━━━━━ Listed records

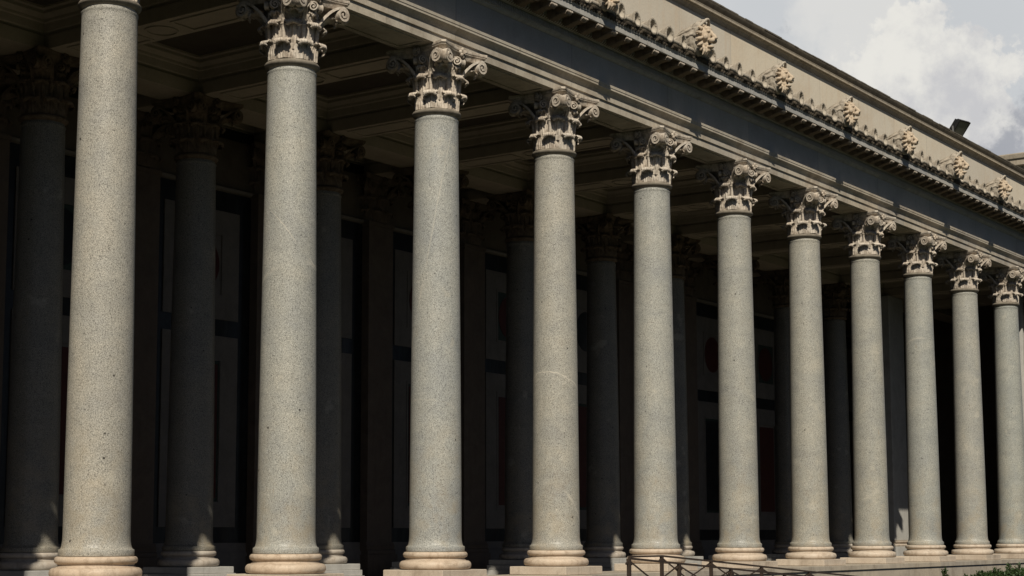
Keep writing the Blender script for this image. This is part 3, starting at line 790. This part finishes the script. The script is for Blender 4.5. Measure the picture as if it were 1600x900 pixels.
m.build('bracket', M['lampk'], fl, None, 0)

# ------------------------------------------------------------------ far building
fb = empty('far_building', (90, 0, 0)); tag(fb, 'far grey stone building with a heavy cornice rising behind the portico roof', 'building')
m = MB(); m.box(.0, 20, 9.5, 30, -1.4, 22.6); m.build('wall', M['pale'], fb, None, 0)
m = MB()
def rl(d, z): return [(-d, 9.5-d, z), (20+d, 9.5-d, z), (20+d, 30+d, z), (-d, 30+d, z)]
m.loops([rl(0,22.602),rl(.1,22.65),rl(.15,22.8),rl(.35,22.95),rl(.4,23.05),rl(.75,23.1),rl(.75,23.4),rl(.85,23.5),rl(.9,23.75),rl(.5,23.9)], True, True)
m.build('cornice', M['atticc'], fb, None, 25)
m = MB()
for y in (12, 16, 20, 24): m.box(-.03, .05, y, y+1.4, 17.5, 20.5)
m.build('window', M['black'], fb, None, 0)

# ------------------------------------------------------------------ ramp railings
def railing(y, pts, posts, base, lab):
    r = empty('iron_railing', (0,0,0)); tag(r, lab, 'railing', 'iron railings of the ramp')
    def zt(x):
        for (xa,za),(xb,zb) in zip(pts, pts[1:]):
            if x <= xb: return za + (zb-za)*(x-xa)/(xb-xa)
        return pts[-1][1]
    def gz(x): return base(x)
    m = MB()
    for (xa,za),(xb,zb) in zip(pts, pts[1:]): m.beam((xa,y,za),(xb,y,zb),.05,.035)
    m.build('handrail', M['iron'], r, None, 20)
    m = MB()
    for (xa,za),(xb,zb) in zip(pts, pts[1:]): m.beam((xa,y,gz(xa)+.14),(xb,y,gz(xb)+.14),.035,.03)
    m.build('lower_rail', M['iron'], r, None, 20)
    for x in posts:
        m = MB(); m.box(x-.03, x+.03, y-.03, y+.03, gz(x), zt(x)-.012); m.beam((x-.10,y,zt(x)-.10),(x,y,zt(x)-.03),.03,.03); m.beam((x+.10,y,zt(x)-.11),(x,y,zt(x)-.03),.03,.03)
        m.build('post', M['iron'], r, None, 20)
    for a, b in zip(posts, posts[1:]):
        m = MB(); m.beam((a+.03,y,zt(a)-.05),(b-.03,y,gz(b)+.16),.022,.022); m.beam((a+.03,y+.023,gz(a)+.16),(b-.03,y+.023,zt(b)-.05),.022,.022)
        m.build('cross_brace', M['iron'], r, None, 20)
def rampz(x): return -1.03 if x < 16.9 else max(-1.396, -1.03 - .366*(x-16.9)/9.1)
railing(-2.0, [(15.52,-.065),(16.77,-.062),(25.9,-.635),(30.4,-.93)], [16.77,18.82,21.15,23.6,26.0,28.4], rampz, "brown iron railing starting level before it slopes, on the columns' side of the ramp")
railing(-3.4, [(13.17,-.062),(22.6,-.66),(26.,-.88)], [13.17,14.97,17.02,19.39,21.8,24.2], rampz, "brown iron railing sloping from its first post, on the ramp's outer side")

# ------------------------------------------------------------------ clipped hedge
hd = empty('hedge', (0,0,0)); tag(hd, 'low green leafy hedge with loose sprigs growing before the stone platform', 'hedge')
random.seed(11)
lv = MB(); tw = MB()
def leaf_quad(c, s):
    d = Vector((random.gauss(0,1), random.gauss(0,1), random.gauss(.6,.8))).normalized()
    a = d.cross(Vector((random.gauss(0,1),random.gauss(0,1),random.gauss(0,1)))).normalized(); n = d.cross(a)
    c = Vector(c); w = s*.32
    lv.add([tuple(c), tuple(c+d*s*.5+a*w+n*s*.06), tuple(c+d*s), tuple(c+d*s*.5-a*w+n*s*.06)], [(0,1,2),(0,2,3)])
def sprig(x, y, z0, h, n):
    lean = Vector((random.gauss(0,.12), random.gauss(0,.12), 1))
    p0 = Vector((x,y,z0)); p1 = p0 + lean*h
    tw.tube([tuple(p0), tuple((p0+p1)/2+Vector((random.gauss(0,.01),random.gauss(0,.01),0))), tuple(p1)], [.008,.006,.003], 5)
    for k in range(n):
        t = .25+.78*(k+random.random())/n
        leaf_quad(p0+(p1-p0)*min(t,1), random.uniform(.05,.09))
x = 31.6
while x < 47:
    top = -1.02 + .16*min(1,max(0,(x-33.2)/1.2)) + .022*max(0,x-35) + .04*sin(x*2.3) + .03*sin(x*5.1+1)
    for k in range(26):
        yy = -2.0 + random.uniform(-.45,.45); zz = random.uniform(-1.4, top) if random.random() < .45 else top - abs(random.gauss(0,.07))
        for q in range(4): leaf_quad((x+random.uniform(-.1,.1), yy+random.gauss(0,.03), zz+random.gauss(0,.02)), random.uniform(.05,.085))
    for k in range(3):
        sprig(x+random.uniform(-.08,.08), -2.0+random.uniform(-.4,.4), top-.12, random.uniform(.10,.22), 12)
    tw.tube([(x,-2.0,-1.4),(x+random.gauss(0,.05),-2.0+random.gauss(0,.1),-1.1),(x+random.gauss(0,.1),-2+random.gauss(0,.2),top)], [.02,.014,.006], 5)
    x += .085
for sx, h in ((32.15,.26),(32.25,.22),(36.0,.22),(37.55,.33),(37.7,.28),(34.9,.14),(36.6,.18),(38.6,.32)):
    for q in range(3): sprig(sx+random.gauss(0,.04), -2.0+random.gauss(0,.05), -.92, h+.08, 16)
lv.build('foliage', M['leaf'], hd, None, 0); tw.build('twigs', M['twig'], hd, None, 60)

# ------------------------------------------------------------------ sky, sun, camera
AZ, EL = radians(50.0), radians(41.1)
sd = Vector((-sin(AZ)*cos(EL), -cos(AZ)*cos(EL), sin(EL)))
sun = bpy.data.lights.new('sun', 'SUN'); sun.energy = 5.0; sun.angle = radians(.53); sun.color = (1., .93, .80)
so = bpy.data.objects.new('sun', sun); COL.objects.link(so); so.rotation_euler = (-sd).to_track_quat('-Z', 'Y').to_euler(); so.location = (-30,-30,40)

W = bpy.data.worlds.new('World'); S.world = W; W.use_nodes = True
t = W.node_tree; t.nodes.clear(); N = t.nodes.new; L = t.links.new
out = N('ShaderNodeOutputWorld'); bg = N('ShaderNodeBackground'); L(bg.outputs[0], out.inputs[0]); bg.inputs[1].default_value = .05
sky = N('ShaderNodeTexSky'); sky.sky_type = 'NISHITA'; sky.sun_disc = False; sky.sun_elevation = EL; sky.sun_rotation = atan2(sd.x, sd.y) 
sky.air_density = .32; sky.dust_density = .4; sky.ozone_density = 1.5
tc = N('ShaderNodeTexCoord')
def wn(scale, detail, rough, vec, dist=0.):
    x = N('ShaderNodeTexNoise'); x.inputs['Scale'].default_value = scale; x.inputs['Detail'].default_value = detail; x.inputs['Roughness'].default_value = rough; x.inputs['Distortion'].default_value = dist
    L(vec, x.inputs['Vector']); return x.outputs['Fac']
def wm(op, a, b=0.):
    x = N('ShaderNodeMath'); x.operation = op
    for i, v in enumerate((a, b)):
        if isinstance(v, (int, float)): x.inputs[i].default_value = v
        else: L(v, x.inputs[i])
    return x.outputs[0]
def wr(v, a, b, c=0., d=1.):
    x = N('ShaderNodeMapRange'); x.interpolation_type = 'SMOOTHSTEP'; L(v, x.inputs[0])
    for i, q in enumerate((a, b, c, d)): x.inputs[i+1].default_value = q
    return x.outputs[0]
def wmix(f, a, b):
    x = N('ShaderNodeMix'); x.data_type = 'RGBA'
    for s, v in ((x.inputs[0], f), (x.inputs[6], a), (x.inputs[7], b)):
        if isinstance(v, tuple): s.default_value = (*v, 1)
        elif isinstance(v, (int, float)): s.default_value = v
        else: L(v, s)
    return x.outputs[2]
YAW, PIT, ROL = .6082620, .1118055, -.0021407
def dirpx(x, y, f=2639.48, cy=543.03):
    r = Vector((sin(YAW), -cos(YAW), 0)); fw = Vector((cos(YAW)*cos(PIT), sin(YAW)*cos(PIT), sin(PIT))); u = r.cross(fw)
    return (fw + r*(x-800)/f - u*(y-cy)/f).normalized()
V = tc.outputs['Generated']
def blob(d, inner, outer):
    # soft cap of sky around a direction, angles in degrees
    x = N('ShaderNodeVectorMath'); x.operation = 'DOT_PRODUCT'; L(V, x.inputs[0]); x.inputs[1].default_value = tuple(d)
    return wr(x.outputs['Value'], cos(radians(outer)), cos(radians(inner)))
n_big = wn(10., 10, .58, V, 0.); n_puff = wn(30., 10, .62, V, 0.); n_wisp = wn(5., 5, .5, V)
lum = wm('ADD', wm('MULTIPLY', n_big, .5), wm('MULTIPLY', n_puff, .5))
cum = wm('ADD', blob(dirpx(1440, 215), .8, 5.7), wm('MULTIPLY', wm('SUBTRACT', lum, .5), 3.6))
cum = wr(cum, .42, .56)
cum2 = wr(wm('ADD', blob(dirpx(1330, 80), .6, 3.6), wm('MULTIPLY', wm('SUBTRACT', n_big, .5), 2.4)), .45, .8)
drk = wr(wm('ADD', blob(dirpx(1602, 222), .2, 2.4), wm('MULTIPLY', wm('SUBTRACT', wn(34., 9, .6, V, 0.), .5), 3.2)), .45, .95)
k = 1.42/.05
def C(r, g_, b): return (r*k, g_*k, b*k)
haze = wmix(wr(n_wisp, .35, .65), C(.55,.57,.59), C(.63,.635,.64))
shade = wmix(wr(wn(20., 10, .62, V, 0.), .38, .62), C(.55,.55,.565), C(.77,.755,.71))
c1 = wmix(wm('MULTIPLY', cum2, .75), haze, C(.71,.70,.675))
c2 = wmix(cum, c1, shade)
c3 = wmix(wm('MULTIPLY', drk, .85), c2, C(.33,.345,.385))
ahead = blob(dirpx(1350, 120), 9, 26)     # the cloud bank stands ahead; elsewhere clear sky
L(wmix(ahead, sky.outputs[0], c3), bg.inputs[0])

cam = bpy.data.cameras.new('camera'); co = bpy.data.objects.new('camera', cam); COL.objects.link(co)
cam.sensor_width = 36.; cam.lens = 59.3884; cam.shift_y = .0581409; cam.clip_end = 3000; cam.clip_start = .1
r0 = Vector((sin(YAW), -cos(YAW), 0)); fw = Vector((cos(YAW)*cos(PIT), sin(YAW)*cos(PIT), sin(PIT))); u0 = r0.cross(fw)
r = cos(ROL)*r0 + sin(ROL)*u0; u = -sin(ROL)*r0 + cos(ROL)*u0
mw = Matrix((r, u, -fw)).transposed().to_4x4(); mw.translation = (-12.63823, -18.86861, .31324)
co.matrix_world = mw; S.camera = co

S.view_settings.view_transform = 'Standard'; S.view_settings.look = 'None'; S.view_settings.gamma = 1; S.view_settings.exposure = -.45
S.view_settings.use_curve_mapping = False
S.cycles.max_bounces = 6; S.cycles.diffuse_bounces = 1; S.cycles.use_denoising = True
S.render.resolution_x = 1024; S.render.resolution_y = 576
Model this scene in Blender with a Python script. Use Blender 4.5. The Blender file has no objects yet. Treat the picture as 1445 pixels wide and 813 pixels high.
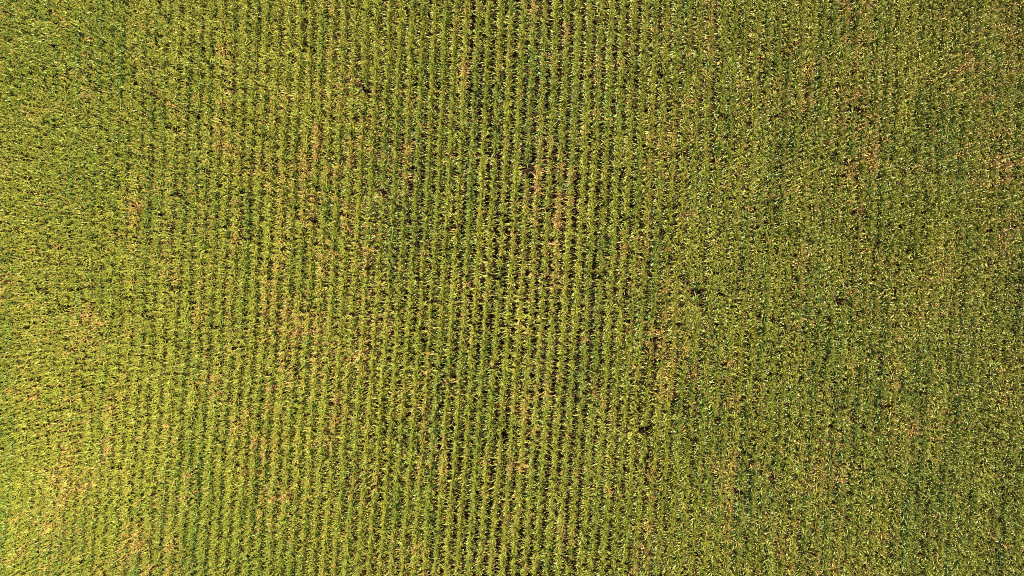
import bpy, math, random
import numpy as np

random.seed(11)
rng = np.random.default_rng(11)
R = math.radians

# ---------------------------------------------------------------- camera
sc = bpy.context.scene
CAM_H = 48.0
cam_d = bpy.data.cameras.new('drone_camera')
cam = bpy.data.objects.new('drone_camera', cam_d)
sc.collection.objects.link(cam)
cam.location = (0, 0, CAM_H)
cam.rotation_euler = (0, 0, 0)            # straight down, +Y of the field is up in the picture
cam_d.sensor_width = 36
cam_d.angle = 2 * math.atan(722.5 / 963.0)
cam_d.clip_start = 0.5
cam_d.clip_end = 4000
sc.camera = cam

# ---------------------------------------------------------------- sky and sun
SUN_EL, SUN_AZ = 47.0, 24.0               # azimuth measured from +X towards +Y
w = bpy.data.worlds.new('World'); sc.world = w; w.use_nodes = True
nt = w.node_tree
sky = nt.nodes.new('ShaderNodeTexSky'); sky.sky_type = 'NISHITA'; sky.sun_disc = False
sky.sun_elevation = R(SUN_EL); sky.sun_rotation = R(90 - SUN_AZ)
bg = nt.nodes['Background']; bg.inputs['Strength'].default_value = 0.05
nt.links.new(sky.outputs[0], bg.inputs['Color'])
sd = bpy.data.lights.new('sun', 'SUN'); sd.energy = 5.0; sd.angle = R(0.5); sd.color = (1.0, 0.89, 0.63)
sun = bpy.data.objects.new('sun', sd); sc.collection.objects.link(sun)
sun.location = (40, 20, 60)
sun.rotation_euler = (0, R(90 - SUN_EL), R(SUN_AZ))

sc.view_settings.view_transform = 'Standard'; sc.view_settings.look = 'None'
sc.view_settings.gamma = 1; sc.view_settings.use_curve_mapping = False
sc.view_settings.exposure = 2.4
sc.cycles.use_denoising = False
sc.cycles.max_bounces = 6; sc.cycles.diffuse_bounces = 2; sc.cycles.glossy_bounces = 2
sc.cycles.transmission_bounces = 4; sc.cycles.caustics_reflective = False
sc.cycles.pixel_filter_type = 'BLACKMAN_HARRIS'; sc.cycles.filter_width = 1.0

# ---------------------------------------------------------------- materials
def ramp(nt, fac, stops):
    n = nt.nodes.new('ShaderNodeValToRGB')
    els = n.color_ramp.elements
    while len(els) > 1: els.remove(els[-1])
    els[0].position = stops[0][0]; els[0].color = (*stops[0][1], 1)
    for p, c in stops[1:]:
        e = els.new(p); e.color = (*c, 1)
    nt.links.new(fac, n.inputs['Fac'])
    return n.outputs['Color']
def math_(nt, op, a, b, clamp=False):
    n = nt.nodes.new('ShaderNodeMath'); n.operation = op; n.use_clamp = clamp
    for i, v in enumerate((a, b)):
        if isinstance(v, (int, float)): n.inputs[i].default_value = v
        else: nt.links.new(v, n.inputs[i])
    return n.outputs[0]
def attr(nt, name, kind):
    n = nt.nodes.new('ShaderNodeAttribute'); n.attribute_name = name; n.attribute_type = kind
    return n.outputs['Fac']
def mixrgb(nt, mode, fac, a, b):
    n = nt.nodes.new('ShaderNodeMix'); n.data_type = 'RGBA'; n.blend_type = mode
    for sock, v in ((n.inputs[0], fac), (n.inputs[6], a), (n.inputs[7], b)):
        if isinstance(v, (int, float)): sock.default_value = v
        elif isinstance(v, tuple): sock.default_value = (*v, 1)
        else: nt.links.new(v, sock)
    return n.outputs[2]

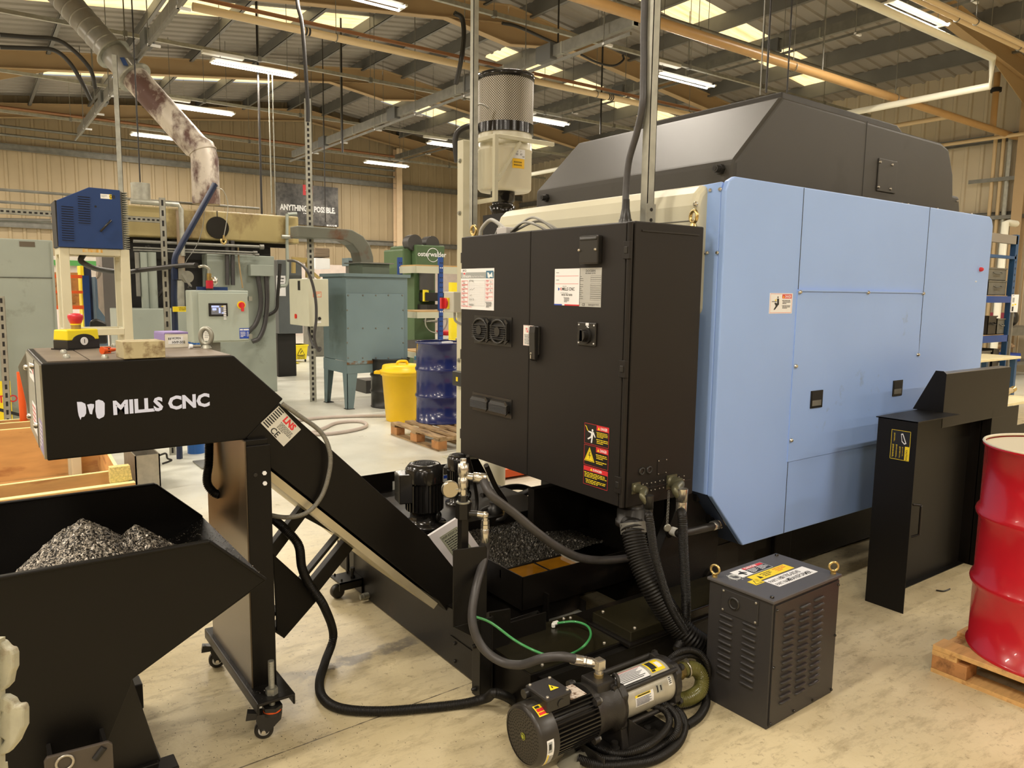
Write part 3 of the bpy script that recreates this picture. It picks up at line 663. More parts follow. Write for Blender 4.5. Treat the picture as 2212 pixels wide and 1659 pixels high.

━━━━━━━━━━

Could the lines from the top of the material through the line with "m.build('window', M['black'], fb, None, 0)" be repeated exactly, pictures left out?

Keep writing the Blender script for this image. This is part 3, starting at line 790. This part finishes the script. The script is for Blender 4.5. Measure the picture as if it were 1600x900 pixels.
m.build('bracket', M['lampk'], fl, None, 0)

# ------------------------------------------------------------------ far building
fb = empty('far_building', (90, 0, 0)); tag(fb, 'far grey stone building with a heavy cornice rising behind the portico roof', 'building')
m = MB(); m.box(.0, 20, 9.5, 30, -1.4, 22.6); m.build('wall', M['pale'], fb, None, 0)
m = MB()
def rl(d, z): return [(-d, 9.5-d, z), (20+d, 9.5-d, z), (20+d, 30+d, z), (-d, 30+d, z)]
m.loops([rl(0,22.602),rl(.1,22.65),rl(.15,22.8),rl(.35,22.95),rl(.4,23.05),rl(.75,23.1),rl(.75,23.4),rl(.85,23.5),rl(.9,23.75),rl(.5,23.9)], True, True)
m.build('cornice', M['atticc'], fb, None, 25)
m = MB()
for y in (12, 16, 20, 24): m.box(-.03, .05, y, y+1.4, 17.5, 20.5)
m.build('window', M['black'], fb, None, 0)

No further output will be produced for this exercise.